## Aim of the task
Starting at the line with "q = inst('balcony', me, (tc", transcribe each line through the final one, both included, and add nothing.

## Provided data
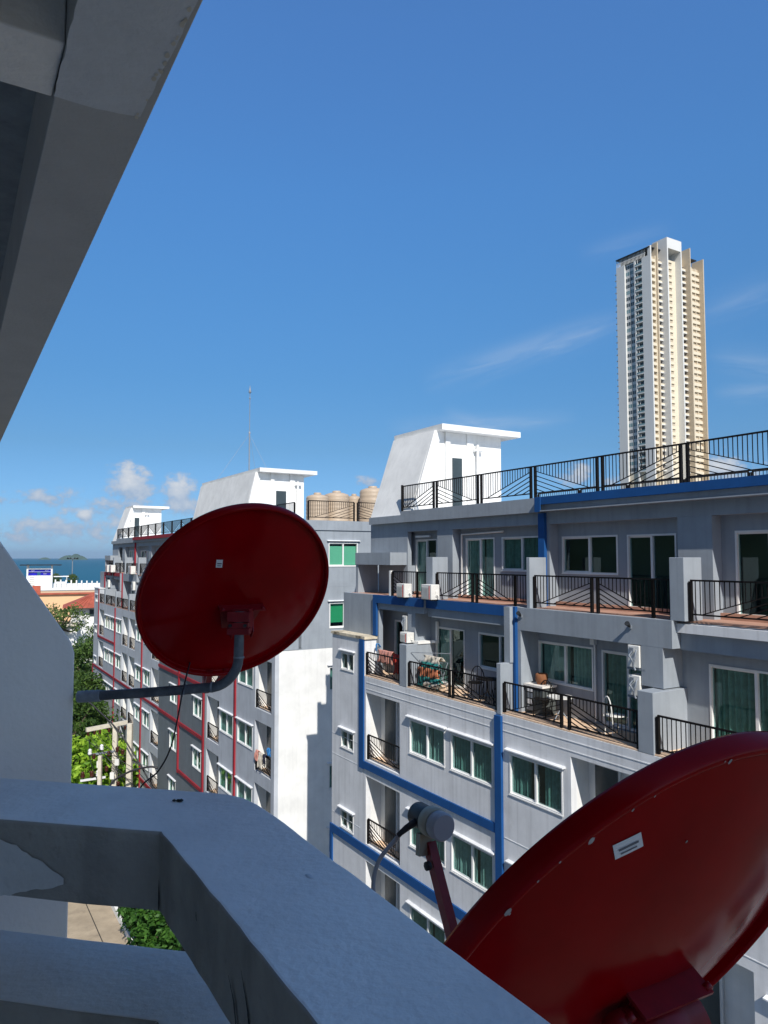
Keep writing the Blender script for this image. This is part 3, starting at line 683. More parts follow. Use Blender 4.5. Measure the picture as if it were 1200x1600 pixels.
def table(o, rad, h, label, top='black_metal', leg='black_metal', tripod=False):
    r = thing('table', o, label, 'table'); t, s, z = o
    MB().lathe([(0, h - .03), (rad, h - .03), (rad, h), (0, h)], o, 24, False).build('table_top', top, r)
    MB().tube([(t, s, z + .28), (t, s, z + h - .031)], .02, 8).build('column', leg, r)
    for k in range(4 if not tripod else 3):
        an = k * 2 * math.pi / (3 if tripod else 4) + .5
        MB().tube([(t, s, z + .30), (t + rad * .8 * math.cos(an), s + rad * .8 * math.sin(an), z)], .013, 6).build('leg', leg, r)
    return r
TZ = -3.84
chair((7.35, .62, TZ), .6, 'black metal chair nearest the open sliding door on the terrace with the drying rack')
chair((8.55, .55, TZ), -1.3, 'black metal chair in the corner by the stepped party wall under the dark window')
table((7.95, .55, TZ), .28, .62, 'round black metal cafe table below the dark terrace window')
chair((10.05, .55, TZ), .3, 'dark metal chair drawn up left of the bright round table on the right terrace')
table((10.75, .45, TZ), .30, .60, 'small round pale-topped table with splayed silver legs on the right terrace', 'plastic_white', 'galv', True)
chair((12.3, .55, TZ), 2.8, 'white-seated stool chair by the glass door beside the stacked condensers', 'plastic_white', 'plastic_white')
bench = thing('sideboard', (9.62, .72, TZ), 'low cabinet with a pale stone top against the sunlit party wall', 'cabinet')
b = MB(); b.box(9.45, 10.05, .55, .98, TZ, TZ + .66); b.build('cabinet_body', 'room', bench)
b = MB(); b.box(9.42, 10.08, .52, 1.0, TZ + .661, TZ + .71); b.build('cabinet_top', 'host', bench)
for k in range(4):
    b = MB(); b.box(9.50, 9.72, .535, .549, TZ + .08 + .15 * k, TZ + .19 + .15 * k); b.build('shelf_box', 'sticker' if k % 2 else 'galv', bench)
pot = thing('flower_pot', (9.78, .78, TZ + .712), 'round brown pot on the pale cabinet top', 'pot')
MB().lathe([(0, 0), (.11, 0), (.16, .12), (.15, .24), (.13, .26), (.11, .24), (0, .2)], (9.78, .78, TZ + .712), 18).build('pot_body', 'wood', pot)
# laundry: cloth hung over a rack
def cloth(parent, t0, t1, s, ztop, drop, mat, name='cloth', amp=.03, seed=1, back=.25):
    rnd = random.Random(seed); nx, nz = 14, 12; V = []; F = []
    ph = rnd.random() * 6
    for i in range(nx + 1):
        x = t0 + (t1 - t0) * i / nx
        for j in range(-4, nz + 1):
            if j < 0: yy = s + back * (-j) / 4 * .5; z = ztop - back * ((-j) / 4) ** 1.3 * .6 + .02
            else: yy = s - .03 - .02 * min(1, j / 3); z = ztop - drop * j / nz * (1 + .06 * math.sin(i * 1.3 + seed))
            yy += amp * math.sin(x * 34 + ph + j * .2) * min(1, abs(j) / 4) + amp * .5 * math.sin(x * 13 + j * .5)
            V.append((x, yy, z))
    m = nz + 5
    for i in range(nx):
        for j in range(m - 1): F.append((i * m + j, (i + 1) * m + j, (i + 1) * m + j + 1, i * m + j + 1))
    b = MB(); b.add(V, F, True); o = b.build(name, mat, parent)
    so = o.modifiers.new('thick', 'SOLIDIFY'); so.thickness = .012
    return o
rk = thing('drying_rack', (5.6, .45, TZ), 'metal clothes rack hidden under piled laundry on the left terrace', 'rack')
b = MB()
for x in (5.15, 6.1):
    b.tube([(x, .25, TZ), (x, .60, TZ + .8)], .012, 6); b.tube([(x, .60, TZ), (x, .25, TZ + .8)], .012, 6)
for y in (.25, .42, .6): b.tube([(5.15, y, TZ + .8), (6.1, y, TZ + .8)], .008, 6)
b.tube([(4.86, .15, TZ + 1.0), (5.9, .85, TZ + 1.02)], .012, 6)
b.build('frame', 'galv', rk)
ld = thing('laundry', (5.6, .35, TZ + .3), 'bundle of teal, orange and cream blankets drying behind the black railing', 'laundry')
cloth(ld, 5.2, 6.0, .42, TZ + .95, .22, 'cloth_white', seed=2, amp=.045)
cloth(ld, 5.15, 6.02, .36, TZ + .76, .20, 'cloth_teal', seed=3, amp=.045)
cloth(ld, 5.1, 6.06, .31, TZ + .60, .27, 'cloth_orange', seed=4, amp=.045)
cloth(ld, 5.15, 6.15, .28, TZ + .36, .30, 'cloth_teal', seed=5, amp=.05)
cloth(ld, 5.5, 6.2, .25, TZ + .22, .18, 'cloth_white', seed=6, amp=.05)
cloth(ld, 5.0, 5.2, .38, TZ + .72, .60, 'cloth_dark', seed=7)
l2 = thing('laundry', (3.3, .3, TZ + .3), 'pink and red clothes hung on the small terrace next to the blue stripe', 'laundry')
cloth(l2, 2.75, 3.6, .30, TZ + .86, .40, 'cloth_pink', seed=8, amp=.04)
cloth(l2, 3.6, 3.95, .35, TZ + .80, .60, 'cloth_red', seed=9, amp=.04)
cloth(l2, 3.9, 4.2, .45, TZ + .95, .75, 'cloth_dark', seed=10, amp=.04)
hb = thing('towel', (2.52, .40, TZ + 1.3), 'small bright blue cloth hanging at the corner below the blue frame', 'towel')
cloth(hb, 2.48, 2.56, .36, TZ + 1.02, .25, 'cloth_blue', seed=12, amp=.01)
l3 = thing('laundry', (X(39.4), .0, -9.0), 'tan and pale clothes over the balcony railing at the near end of the red building', 'laundry')
cloth(l3, X(38.75), X(39.05), .0, -8.30, .45, 'cloth_pink', seed=13, amp=.03); cloth(l3, X(39.1), X(39.55), .0, -8.34, .62, 'cloth_white', seed=14, amp=.04); cloth(l3, X(39.6), X(39.9), .0, -8.30, .4, 'cloth_dark', seed=15, amp=.03); cloth(l3, X(39.85), X(40.25), .1, -8.0, .3, 'cloth_blue', seed=16, amp=.03)
# small wall lights on the parapets
for t, lab in ((12.84, 'small spotlight on the grey parapet beside the stacked condensers'), (9.44, 'small spotlight on the grey parapet beside the blue upright')):
    r = thing('wall_lamp', (t, .45, -1.45), lab, 'lamp', 'parapet spotlights')
    MB().box(t - .035, t + .035, .42, .448, -1.50, -1.42).build('mount', 'galv', r); MB().tube([(t, .42, -1.45), (t + .04, .30, -1.38)], [.03, .055], 10).build('lamp_head', 'dark', r)
# ================================================================== TOWER
P0 = w2s((122.71, 333.0, 0)); tc, s0 = P0[0], P0[1]
tw = thing('tower_block', (tc, s0, GZ), 'slender cream high-rise with rows of small windows and tall fins, far behind the roof railing', 'tower')
ZB, ZT = GZ, 139.5
def tb(b, a, c, d, e_, z0, z1): return b.box(tc + a, tc + c, s0 + d, s0 + e_, z0, z1)
b = MB(); tb(b, -20, -1.6, 1.2, 35.5, ZB, ZT); tb(b, -15.1, -9.6, .9, 1.19, ZB, ZT); b.build('core', 'tower_cream', tw)
b = MB(); tb(b, -20, -15.1, 0, 1.19, ZB, ZT); tb(b, -5.0, -1.6, 0, 1.19, ZB, ZT); tb(b, -9.6, -8.8, 0, 1.19, ZB, ZT); tb(b, -1.599, .0, 0, .7, ZB, ZT + 4.3); b.build('side_wall', 'tower_white', tw)
b = MB(); tb(b, -1.599, 0, 3.1, 4.2, ZB, ZT); tb(b, -1.599, 0, 7.9, 8.6, ZB, ZT); tb(b, -1.599, 0, 12.2, 17.4, ZB, ZT); tb(b, -1.599, 0, 25.3, 29.6, ZB, ZT); tb(b, -1.599, -.5, 8.6, 12.2, ZB, ZT)
b.build('end_strip', 'tower_cream', tw)
b = MB(); tb(b, -3, 1.0, 3.5, 4.1, ZB, 145.5); b.build('fin', 'tower_tan', tw)
b = MB(); tb(b, -5, 3.2, 7.7, 8.4, ZB, 143.2); tb(b, -5, 3.2, 17.4, 18.1, ZB, 143.2); tb(b, -5, 3.2, 7.7, 18.1, 143.2, 148.2); b.build('portal_frame', 'tower_white', tw)
b = MB(); tb(b, -4, 2.6, 25.0, 25.5, ZB, 147); b.build('fin', 'tower_tan', tw)
b = MB(); tb(b, -4, 2.3, 35.2, 35.8, ZB, 143.8); b.build('fin', 'tower_tan', tw)
b = MB(); tb(b, -20, -.4, -.3, 12, 143.0, 143.5); b.build('pergola_roof', 'dark', tw)
b = MB()
for k in range(22): tb(b, -19.9 + k * .78, -19.72 + k * .78, .1, .3, ZT, 143)
tb(b, -19.9, -3, .12, .28, 141.1, 141.4)
b.build('pergola_screen', 'tower_white', tw)
b = MB(); tb(b, -19.6, -6, 2.5, 2.7, ZT, 142.9); b.build('roof_room', 'tower_recess', tw)
b = MB(); tb(b, -12, -2, 22, 30, ZT, 143.5); b.build('roof_plant', 'tower_cream', tw)
b = MB(); tb(b, -4, 0, 26.5, 33.5, 143.2, 143.7); b.build('roof_canopy', 'dark', tw)
ND = 33
def inst(name, mesh, o): return link(name, mesh, tw, o)
def wmesh():
    b = MB(); b.box(-.3, 2.6, -.05, .0, -.6, 2.4); b.mi = 1
    for x in (0.10, .60, 1.30, 1.78): b.box(x, x + .40, -.09, -.051, .08, 1.75)
    return b.mesh('window', ['tower_white', 'tower_glass'])
def wmesh2():
    b = MB(); b.box(-.3, 2.6, -.05, .0, -.6, 2.4); b.mi = 1
    for x in (0.10, .60, 1.30, 1.78): b.box(x, x + .40, -.09, -.051, .08, 1.75)
    return b.mesh('window', ['tower_white', 'tower_teal'])
def bmesh_(w, d=1.15, rail='tower_teal', rec='tower_glass'):
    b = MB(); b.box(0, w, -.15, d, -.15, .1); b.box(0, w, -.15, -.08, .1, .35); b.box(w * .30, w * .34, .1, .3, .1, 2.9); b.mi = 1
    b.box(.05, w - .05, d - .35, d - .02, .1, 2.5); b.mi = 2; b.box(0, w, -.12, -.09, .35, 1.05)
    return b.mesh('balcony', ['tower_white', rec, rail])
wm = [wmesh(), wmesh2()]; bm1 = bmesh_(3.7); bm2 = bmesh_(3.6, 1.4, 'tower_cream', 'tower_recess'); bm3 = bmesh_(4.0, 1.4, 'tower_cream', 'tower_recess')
def slot():
    b = MB(); b.box(0, 2.3, -.1, 1.4, -.1, 1.2); b.mi = 1; b.box(0, 2.3, 1.0, 1.45, 1.2, 2.9)
    return b.mesh('service_ledge', ['tower_cream', 'tower_tan'])
def slot2():
    b = MB(); b.box(0, 5.5, -.1, 1.4, -.1, 1.3); b.box(2.6, 2.9, 0, .5, 1.3, 2.9); b.mi = 1; b.box(0, 5.5, .6, 1.45, 1.3, 2.9)
    return b.mesh('service_ledge', ['tower_cream', 'tower_tan'])
def pw():
    b = MB(); b.box(0, 1.9, -.06, 0, 0, .9); b.box(0, 1.9, -.5, 0, 1.2, 1.35)
    return b.mesh('louvre', 'tower_tan')
sm1, sm2, pm = slot(), slot2(), pw()
for k in range(ND):
    z = ZT - 3.03 * (k + 1)
    for x in (-15.0, -12.35): inst('window', wm[(k * 7 + int(x)) % 3 % 2], (tc + x, s0 + .9, z + .5))
    inst('balcony', bm1, (tc - 8.75, s0 + .05, z))
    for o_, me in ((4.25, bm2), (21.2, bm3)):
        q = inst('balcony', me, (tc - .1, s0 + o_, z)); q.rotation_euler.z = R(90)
    q = inst('service_ledge', sm1, (tc - .1, s0 + .75, z)); q.rotation_euler.z = R(90)
    q = inst('service_ledge', sm2, (tc - .1, s0 + 29.65, z)); q.rotation_euler.z = R(90)
    q = inst('louvre', pm, (tc, s0 + 12.7, z + .4)); q.rotation_euler.z = R(90)
    q = inst('balcony_fin', cached('bf', lambda: MB().box(-1.2, 0, 0, 2.5, 0, .35).mesh('balcony_fin', 'tower_white')), (tc - 20.02, s0 + .3, z))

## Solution
        q = inst('balcony', me, (tc - .1, s0 + o_, z)); q.rotation_euler.z = R(90)
    q = inst('service_ledge', sm1, (tc - .1, s0 + .75, z)); q.rotation_euler.z = R(90)
    q = inst('service_ledge', sm2, (tc - .1, s0 + 29.65, z)); q.rotation_euler.z = R(90)
    q = inst('louvre', pm, (tc, s0 + 12.7, z + .4)); q.rotation_euler.z = R(90)
    q = inst('balcony_fin', cached('bf', lambda: MB().box(-1.2, 0, 0, 2.5, 0, .35).mesh('balcony_fin', 'tower_white')), (tc - 20.02, s0 + .3, z))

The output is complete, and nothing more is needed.